Ever since he helped me moving into my new place, I’ve found solace. It took me less than 3 hours after 9 years of rocking back and forth. After we put down my luggage and showed him my tiny place we went for a walk in the neighborhood. We went in to a small restaurant where the Japanese owner spoke little English. He welcomed us in a living room where we sat on folded chairs and where the tables were covered in old newspapers. I’ve felt the comfort, because it was like sitting in my family’s living room and where my uncles and aunties would take out all of their food from the kitchen and all of my cousins from the whole neighborhood would sit around the table with bowls and chopsticks. It was familiar to me. Yet, I felt utterly uncomfortable, because I didn’t speak the language, I didn’t know how I had to behave, I was avoiding eye contact so he wouldn’t talk to me. And here I was looking at this man I love, cracking jokes with the little boy, using his basic Japanese to speak for both of us. He would turn to me and wink at me by telling me that he got everything under control. My eyes were welling up. I witnessed a moment where I saw him in his comfort zone. He was here, because he wanted to be here. He was here because he never saw himself in a different place other than Tokyo. He belongs here. I was the only person who didn’t belong in that restaurant.

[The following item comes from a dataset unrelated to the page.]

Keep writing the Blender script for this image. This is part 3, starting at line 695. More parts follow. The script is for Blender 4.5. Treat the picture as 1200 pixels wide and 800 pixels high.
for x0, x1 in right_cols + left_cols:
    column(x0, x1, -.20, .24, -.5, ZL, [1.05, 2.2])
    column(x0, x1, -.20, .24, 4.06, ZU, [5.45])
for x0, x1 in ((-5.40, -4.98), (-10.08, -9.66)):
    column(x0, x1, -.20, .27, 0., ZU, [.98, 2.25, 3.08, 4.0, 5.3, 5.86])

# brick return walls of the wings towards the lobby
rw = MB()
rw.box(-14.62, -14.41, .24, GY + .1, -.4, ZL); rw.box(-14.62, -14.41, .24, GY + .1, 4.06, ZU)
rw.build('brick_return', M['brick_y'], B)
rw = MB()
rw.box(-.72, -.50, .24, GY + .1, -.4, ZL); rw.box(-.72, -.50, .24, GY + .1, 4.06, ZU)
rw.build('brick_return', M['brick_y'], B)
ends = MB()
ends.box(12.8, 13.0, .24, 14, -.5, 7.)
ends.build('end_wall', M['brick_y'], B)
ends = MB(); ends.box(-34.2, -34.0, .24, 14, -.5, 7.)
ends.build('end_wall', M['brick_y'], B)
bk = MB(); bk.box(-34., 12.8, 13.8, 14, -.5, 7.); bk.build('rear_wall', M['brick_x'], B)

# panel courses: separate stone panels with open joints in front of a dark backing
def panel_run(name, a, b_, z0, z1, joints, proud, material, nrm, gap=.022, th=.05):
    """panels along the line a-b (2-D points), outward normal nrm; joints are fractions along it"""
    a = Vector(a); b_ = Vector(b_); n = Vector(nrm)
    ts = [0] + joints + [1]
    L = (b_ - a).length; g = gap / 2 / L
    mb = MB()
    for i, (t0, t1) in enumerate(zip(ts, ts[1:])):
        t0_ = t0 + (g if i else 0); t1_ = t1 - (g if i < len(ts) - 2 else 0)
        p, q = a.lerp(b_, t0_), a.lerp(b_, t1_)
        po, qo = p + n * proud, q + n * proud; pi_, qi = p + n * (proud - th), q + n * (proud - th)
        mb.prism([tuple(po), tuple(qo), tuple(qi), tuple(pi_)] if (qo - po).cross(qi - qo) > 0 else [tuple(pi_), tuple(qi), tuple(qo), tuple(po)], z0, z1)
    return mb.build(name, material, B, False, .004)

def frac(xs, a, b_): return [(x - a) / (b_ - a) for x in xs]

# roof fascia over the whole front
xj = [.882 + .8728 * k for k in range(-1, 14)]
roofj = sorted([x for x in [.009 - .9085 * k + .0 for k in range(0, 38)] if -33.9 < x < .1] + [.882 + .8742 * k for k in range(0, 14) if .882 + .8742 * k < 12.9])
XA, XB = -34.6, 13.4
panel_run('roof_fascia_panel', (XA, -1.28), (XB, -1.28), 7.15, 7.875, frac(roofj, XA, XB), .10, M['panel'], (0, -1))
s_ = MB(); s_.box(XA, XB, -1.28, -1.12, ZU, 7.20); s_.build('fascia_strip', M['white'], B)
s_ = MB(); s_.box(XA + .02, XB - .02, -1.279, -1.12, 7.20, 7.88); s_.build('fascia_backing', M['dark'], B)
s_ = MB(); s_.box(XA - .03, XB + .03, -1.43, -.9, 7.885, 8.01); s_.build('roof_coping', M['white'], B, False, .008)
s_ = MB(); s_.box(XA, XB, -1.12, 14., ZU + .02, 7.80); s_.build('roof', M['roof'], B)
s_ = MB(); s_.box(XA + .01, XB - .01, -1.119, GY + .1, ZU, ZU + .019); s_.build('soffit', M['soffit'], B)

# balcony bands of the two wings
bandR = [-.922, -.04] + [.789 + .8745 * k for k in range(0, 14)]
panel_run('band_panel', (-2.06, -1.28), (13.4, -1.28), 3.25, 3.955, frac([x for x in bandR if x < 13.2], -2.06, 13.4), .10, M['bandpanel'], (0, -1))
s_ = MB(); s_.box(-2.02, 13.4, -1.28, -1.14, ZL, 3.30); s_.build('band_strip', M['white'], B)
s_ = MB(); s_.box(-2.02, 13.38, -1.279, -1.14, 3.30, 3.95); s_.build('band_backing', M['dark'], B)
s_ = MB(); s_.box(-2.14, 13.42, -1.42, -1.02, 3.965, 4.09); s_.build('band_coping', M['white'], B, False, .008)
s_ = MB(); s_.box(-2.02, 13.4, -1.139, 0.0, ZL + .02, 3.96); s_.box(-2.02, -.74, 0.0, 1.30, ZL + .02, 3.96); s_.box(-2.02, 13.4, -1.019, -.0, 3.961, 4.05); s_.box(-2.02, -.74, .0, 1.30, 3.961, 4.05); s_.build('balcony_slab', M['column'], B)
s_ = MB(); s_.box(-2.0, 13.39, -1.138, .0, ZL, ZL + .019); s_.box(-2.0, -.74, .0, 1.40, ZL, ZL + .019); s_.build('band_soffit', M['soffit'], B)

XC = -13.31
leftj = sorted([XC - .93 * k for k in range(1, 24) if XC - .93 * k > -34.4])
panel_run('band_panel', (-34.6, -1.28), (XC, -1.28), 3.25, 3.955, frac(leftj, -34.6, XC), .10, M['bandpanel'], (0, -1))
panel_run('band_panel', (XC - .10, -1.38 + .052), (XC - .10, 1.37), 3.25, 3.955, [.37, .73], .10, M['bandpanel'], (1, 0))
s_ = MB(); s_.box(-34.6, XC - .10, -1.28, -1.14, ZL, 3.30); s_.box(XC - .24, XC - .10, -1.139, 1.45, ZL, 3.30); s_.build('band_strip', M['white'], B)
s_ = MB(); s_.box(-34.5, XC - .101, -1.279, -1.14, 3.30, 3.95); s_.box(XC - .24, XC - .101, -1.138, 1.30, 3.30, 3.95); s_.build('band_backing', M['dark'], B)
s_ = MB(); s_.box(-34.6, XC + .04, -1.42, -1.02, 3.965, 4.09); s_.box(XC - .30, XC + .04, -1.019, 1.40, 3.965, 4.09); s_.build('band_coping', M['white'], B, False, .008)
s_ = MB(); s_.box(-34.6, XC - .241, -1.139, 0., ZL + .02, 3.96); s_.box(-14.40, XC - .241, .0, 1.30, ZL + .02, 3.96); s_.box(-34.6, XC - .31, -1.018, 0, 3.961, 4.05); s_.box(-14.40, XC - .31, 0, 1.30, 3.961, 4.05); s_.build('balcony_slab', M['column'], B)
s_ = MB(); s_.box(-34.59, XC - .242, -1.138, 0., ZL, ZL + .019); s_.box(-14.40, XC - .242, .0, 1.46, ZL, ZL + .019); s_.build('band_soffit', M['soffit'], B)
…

“You have to understand that I list you as my emergency contact for basically everything. My house, visa, work. You have the code of my door.”
“I understand.”
“I mean, I don’t care if you’re with someone else, I only need you when something goes sideways. You…you’re all I have here.”
“Of course, sweetie, are you kidding? I will be here for you.”


He released me from that depression I was soaking myself into. The way I understood that we can still love each other so much yet it was not worth the relationship. This suffering, this loneliness, is the perfect antidote for my mourning of these two men. I poured so much love into these two men, now I could finally pour my own love and compliments in my own cups of coffee and let the fluids take over my body. How can someone loves me if I don’t have the guts to look at my own reflection? I want to glow, I want to be a headturner. I cherish and dwell in to the memories, but it is me who I have to deal with every single day: My own face, body, soul, characteristics. There is nowhere to hide from yourself. Answering the question of my best friend, why am I still in Tokyo: Because I haven’t finished the chapter yet. I have so much to learn. I have the tools, the ability and the opportunity. It is easy to go back, to the comfort of Amsterdam, but I can never relive this excitement and satisfaction of the purpose of my job in any other country, and the friendships I’m building with my colleagues. I come home to a neighborhood where doors are unlocked and windows are wide open, where animals and humans are living side by side, where the community lived by its rules and where pride and honor are up at the highest bar. If you belong to this neighborhood, you are welcome to join the dining table: It’s just an extra bowl with a pair of chopsticks.

This is where I am, and I’ve become a part of the community. Even though I work 10 hours a day, 5 days a week with only 10 paid leave days a year.